• _DATASET_:
▬▬▬▬▬▬
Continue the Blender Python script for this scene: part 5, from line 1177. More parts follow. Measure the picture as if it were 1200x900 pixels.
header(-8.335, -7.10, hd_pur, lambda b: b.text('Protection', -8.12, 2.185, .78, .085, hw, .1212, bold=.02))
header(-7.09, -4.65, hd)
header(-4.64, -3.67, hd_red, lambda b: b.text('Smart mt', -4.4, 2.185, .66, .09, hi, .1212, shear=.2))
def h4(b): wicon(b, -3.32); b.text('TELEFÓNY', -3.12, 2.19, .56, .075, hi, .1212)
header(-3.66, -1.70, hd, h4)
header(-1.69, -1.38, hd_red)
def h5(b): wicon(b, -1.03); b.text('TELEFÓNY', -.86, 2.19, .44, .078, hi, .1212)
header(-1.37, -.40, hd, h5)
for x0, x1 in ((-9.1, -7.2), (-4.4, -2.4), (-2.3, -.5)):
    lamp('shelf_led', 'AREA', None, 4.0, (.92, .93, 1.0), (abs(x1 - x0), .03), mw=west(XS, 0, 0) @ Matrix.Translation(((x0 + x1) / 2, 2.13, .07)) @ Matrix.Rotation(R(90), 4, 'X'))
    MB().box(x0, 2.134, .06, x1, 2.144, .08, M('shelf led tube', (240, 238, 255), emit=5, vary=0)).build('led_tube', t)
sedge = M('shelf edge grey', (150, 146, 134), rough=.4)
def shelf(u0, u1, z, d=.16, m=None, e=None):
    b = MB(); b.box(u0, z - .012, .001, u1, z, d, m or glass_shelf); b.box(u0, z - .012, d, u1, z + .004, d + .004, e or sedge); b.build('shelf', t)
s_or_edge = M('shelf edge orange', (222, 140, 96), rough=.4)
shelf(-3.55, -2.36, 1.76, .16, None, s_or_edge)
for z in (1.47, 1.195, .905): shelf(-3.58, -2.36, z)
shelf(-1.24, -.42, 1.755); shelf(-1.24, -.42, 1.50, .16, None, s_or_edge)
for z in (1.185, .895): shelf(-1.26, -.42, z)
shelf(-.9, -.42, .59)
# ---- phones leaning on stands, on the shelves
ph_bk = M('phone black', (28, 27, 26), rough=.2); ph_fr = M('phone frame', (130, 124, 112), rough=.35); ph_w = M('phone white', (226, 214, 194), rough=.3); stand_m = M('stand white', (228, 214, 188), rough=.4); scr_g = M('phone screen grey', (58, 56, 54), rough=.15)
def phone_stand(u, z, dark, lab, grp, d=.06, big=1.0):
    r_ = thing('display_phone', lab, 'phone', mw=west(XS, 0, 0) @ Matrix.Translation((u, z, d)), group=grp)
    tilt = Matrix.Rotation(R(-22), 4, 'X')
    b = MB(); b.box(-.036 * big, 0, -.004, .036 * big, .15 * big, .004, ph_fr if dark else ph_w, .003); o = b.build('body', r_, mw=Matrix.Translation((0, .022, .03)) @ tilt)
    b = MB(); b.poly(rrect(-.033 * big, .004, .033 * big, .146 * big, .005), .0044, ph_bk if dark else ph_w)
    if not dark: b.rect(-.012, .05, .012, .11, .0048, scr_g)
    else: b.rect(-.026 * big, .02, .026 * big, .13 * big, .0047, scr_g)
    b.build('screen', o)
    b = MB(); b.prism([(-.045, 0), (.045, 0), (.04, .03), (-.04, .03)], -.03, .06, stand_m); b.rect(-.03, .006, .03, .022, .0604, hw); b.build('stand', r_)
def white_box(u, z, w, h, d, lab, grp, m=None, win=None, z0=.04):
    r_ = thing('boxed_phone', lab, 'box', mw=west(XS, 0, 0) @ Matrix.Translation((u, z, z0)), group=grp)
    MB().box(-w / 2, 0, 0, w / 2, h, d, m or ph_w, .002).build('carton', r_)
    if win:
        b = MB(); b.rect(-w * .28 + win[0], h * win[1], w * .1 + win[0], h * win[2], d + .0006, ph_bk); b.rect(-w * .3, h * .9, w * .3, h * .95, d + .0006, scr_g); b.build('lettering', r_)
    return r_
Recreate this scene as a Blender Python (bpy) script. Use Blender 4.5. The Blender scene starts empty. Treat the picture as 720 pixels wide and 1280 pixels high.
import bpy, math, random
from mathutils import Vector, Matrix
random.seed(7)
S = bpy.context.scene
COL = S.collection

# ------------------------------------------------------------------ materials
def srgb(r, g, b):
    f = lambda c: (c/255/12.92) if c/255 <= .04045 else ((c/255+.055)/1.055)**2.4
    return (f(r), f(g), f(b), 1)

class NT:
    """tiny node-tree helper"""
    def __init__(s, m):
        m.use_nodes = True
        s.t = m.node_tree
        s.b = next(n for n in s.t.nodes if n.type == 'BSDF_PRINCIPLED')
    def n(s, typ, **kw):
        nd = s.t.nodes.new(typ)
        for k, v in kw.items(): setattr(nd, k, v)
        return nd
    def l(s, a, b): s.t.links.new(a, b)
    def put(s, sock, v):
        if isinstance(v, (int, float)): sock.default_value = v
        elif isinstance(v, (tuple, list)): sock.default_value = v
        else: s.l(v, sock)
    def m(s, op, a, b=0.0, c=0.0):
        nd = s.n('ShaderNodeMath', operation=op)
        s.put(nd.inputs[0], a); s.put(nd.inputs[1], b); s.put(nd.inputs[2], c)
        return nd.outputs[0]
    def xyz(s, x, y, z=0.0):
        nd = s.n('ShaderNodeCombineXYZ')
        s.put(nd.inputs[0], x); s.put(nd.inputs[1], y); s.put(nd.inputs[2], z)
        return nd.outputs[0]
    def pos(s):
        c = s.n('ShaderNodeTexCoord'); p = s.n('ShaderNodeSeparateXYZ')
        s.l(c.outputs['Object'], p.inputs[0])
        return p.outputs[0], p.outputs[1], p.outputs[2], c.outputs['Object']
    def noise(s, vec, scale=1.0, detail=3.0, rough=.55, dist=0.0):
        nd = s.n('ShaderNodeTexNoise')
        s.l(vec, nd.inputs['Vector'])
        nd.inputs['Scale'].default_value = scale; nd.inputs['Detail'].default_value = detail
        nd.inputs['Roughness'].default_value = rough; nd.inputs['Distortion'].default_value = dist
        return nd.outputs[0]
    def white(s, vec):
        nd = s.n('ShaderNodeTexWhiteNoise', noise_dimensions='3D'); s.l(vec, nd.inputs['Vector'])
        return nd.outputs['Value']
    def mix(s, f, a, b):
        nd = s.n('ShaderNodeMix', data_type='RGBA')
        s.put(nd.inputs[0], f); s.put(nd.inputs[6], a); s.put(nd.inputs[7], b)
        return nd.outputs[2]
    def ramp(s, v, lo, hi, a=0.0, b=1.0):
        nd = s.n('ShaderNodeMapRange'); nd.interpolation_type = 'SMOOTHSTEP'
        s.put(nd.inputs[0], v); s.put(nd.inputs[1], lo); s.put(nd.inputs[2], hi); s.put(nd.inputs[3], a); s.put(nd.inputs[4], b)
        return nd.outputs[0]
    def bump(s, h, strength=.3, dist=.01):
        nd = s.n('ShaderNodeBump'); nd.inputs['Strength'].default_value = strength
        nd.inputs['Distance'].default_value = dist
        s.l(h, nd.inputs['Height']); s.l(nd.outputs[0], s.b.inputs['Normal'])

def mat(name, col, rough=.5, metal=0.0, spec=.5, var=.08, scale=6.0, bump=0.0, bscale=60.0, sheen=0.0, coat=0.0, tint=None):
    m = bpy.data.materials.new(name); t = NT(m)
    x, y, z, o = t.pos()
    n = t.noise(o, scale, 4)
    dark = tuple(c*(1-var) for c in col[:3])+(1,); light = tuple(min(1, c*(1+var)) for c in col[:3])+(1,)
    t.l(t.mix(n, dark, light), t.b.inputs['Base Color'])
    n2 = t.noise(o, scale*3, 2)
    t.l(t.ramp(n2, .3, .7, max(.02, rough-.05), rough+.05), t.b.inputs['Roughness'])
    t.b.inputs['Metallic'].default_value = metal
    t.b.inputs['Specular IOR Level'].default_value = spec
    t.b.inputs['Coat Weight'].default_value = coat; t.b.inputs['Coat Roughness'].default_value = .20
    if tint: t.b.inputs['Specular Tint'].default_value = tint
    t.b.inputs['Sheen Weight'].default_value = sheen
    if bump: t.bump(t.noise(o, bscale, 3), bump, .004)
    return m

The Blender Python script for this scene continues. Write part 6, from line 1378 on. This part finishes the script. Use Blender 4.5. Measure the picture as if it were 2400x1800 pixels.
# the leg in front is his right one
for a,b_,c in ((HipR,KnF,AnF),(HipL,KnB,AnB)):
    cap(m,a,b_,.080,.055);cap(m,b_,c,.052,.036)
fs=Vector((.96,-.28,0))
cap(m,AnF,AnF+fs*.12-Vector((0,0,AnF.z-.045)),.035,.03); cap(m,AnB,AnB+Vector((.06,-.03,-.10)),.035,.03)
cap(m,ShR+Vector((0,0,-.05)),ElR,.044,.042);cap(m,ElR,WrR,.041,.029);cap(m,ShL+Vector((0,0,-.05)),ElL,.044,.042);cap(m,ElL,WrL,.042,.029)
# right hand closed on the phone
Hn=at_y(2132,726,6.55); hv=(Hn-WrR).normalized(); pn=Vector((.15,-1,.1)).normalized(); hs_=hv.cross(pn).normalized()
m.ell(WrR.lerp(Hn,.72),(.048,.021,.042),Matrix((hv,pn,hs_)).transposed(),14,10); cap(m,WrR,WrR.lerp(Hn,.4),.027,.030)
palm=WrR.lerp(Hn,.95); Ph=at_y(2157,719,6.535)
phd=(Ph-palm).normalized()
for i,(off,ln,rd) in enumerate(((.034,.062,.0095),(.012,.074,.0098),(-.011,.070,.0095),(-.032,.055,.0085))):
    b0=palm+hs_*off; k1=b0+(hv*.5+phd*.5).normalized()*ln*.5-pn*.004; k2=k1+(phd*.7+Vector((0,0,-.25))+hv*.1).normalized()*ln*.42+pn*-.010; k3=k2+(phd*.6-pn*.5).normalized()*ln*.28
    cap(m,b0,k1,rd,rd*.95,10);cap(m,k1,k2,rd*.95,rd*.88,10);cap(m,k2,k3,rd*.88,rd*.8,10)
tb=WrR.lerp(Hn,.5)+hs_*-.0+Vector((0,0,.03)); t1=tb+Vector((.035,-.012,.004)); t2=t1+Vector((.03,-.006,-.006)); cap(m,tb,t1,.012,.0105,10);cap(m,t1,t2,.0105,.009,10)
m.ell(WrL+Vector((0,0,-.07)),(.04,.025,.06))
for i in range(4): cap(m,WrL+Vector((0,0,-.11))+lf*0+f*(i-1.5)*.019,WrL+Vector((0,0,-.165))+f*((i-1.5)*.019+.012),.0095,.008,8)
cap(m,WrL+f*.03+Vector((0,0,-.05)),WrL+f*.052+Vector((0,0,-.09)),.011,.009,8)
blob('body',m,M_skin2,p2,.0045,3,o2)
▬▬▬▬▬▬
• _WHAT NEEDS TO BE DONE_: Each line from the one bearing "Recreate this scene" through the one bearing "return (f(r), f(g), f(b), 1)" is to be duplicated without change; all remaining lines are to be left out.

• _RESPONSE_:
Recreate this scene as a Blender Python (bpy) script. Use Blender 4.5. The Blender scene starts empty. Treat the picture as 720 pixels wide and 1280 pixels high.
import bpy, math, random
from mathutils import Vector, Matrix
random.seed(7)
S = bpy.context.scene
COL = S.collection

# ------------------------------------------------------------------ materials
def srgb(r, g, b):
    f = lambda c: (c/255/12.92) if c/255 <= .04045 else ((c/255+.055)/1.055)**2.4
    return (f(r), f(g), f(b), 1)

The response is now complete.